THE REQUEST:
Beginning with the first line of the data below, reproduce every line unchanged, ending with the line that holds "1.84, .70, .873).build('body', 'esp', e)".

>> Start DATA LINES

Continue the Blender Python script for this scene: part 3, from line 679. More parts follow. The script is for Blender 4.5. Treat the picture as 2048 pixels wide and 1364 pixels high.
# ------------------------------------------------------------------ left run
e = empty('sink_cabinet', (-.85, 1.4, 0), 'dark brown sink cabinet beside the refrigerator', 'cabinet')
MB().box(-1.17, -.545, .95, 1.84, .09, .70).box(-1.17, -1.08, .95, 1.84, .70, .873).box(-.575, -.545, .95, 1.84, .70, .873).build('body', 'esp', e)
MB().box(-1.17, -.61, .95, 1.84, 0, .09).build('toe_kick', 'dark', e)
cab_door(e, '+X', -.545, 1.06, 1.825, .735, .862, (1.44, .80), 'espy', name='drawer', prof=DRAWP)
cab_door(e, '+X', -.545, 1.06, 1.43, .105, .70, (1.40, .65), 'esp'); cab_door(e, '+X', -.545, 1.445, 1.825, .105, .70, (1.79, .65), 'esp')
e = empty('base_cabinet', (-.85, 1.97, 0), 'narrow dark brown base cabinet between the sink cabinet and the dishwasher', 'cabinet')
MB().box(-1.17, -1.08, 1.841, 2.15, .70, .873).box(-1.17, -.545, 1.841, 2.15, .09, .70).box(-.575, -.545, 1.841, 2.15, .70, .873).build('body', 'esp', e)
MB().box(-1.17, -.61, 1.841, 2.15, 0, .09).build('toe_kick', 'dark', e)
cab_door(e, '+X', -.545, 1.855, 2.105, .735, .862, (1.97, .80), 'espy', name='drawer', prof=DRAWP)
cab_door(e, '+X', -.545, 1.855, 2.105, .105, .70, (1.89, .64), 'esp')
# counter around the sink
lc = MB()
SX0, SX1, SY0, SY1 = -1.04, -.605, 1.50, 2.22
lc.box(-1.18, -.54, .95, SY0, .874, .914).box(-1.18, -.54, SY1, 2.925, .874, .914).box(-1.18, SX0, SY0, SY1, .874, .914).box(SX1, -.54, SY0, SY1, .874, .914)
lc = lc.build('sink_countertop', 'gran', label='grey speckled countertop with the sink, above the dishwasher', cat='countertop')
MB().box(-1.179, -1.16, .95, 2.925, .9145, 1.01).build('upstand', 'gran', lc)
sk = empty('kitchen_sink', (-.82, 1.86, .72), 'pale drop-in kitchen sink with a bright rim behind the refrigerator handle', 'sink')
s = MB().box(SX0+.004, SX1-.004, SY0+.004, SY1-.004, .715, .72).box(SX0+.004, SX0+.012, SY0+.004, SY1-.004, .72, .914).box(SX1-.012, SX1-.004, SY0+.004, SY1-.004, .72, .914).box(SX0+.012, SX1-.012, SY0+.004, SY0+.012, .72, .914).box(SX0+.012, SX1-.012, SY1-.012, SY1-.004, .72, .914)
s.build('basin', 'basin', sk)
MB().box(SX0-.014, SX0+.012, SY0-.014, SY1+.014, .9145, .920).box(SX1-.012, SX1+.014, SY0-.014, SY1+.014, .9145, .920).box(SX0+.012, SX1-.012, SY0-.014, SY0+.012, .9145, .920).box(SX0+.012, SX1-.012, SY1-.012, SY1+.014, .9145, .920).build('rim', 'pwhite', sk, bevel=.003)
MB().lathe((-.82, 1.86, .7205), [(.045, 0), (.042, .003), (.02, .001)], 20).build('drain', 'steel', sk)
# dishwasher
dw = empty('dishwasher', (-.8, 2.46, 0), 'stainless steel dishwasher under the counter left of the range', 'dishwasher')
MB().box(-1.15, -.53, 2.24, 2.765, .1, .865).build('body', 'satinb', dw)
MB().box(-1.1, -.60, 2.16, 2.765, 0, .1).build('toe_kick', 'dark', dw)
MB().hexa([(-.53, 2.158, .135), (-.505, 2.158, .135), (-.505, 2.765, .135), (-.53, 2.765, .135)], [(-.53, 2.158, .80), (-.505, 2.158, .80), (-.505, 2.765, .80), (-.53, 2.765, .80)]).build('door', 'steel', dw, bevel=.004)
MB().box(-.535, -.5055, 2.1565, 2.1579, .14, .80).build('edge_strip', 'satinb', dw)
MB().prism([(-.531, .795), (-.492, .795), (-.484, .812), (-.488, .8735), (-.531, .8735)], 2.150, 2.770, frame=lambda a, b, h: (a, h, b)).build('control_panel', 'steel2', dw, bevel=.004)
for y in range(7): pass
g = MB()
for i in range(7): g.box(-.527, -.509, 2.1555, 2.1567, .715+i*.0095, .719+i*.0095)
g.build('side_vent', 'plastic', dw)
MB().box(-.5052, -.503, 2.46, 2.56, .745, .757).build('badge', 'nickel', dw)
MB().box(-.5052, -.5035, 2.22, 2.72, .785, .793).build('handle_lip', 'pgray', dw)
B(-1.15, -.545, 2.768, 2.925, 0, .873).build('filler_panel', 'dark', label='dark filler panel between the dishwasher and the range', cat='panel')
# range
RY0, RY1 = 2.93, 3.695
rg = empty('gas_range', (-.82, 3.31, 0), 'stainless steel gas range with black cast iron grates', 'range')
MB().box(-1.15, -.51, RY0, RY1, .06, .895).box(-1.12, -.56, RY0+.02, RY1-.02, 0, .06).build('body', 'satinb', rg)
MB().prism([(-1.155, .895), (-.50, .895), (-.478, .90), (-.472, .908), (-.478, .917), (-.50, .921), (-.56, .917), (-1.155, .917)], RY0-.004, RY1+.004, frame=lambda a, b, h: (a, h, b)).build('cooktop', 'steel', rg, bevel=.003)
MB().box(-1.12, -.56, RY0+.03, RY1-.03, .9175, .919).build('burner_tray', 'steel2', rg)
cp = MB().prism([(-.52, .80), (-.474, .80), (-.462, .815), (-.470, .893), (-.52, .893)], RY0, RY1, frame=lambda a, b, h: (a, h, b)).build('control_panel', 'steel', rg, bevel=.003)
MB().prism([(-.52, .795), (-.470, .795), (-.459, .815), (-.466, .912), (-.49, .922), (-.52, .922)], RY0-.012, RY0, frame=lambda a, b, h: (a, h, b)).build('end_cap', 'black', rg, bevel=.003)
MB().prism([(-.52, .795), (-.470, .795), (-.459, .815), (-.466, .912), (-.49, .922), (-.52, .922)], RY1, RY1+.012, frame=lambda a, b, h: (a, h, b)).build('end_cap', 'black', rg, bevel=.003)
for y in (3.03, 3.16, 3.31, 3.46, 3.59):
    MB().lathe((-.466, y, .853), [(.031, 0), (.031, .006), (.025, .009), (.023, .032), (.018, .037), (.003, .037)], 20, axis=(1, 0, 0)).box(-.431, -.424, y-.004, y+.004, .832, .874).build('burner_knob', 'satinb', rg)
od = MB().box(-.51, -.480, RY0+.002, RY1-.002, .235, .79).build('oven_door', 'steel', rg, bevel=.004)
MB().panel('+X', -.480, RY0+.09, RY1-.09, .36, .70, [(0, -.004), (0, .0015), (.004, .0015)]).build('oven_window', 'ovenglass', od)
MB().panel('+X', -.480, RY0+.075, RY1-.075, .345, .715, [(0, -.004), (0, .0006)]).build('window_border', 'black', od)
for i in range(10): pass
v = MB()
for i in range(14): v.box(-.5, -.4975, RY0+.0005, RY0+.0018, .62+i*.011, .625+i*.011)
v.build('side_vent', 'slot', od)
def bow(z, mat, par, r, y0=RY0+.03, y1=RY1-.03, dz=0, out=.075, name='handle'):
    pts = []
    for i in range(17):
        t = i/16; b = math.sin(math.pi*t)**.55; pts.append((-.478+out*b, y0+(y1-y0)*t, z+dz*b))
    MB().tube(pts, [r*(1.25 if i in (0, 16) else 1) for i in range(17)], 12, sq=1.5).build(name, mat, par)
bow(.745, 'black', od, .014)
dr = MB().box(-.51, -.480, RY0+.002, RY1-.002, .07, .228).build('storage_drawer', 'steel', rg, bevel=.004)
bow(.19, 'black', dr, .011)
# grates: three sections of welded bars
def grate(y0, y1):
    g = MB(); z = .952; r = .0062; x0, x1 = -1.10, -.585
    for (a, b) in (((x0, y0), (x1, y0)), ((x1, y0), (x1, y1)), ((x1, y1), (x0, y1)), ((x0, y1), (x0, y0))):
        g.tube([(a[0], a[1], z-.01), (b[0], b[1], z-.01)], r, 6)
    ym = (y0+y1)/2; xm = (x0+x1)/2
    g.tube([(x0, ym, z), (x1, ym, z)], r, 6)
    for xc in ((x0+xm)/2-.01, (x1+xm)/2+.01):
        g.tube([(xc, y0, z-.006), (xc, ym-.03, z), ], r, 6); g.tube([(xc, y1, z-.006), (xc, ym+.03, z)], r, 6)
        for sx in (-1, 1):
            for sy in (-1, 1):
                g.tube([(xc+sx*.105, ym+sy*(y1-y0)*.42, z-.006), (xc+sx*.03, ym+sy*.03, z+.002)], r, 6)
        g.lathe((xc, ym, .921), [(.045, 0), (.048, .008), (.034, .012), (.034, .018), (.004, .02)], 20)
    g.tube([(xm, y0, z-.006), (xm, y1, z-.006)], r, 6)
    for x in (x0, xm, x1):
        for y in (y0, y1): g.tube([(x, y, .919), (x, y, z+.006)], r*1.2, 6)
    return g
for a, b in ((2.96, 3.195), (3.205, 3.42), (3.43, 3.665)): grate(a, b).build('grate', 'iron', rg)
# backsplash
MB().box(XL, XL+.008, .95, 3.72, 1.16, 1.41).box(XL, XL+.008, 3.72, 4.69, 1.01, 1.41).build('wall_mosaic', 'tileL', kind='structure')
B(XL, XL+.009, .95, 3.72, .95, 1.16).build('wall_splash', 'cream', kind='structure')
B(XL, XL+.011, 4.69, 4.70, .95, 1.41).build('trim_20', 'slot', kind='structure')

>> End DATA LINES

RESPONSE:
Continue the Blender Python script for this scene: part 3, from line 679. More parts follow. The script is for Blender 4.5. Treat the picture as 2048 pixels wide and 1364 pixels high.
# ------------------------------------------------------------------ left run
e = empty('sink_cabinet', (-.85, 1.4, 0), 'dark brown sink cabinet beside the refrigerator', 'cabinet')
MB().box(-1.17, -.545, .95, 1.84, .09, .70).box(-1.17, -1.08, .95, 1.84, .70, .873).box(-.575, -.545, .95, 1.84, .70, .873).build('body', 'esp', e)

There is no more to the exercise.